Si la mare piscine présente beaucoup d'avantages, son coût de construction est souvent conséquent, notamment, car elle doit avoir une grande surface. Si une pompe ou des aérateurs sont installés, le coût d’électricité est à ajouter. De plus, si l’écologie de la mare est perturbée, il sera peut-être difficile, voire impossible de se baigner. Il n'est pas conseillé de chauffer l’eau, au risque de perturber la faune et la flore. Tous les terrains ne sont pas adaptés à la construction de ce type de mare, de par sa taille et son alimentation en eau.

Dans le cas où le propriétaire de la piscine naturelle possède un chien ou encore des enfants en bas âge, il peut être préférable de clôturer la mare pour éviter tout risque. Notamment si le chien est blessé, il vaut mieux éviter de le laisser se baigner. Dans tous les cas, une arrivée d’eau potable près de la mare sera utile pour le rincer après chaque baignade. Sa peau est à surveiller, si des plaques se développent, la consultation d'un vétérinaire sera nécessaire. 

Pour l’homme, si quelqu’un se baigne avec une blessure, il faudra veiller à désinfecter aussitôt après. 

Pour ces questions de sécurité, n’hésitez pas à consulter la fiche “sécurisation d’une mare de jardin”.

(Source image : terreo-assainissement.fr)

Entretien



La mare baignable atteint un bon équilibre écologique après six mois minimum et jusqu'à deux ans.
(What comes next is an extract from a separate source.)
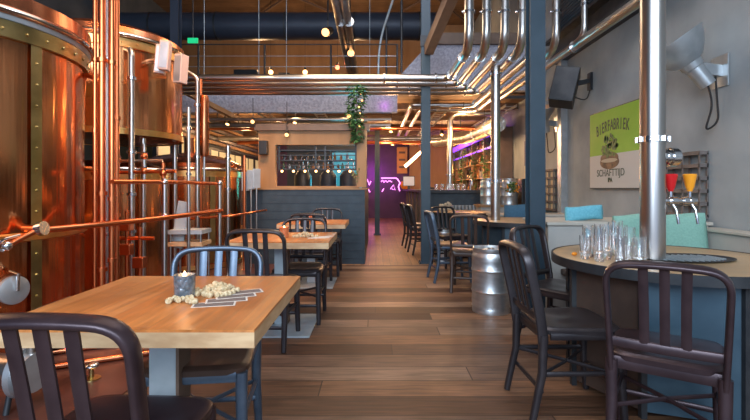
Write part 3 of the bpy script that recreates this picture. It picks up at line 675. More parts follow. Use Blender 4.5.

Après ces deux ans, elle nécessitera encore de l'entretien. Tout comme une mare classique, elle demandera une fauche des berges en automne s’il y en a beaucoup, une fauche des roselières tous les deux ans environ, etc. Grossièrement, surveiller régulièrement sa mare afin d’observer son évolution est la meilleure façon de savoir quel entretien sera nécessaire. En complément, une analyse physico-chimique en laboratoire serait préférable pour vérifier l’absence de pathogène ou de cyanobactérie.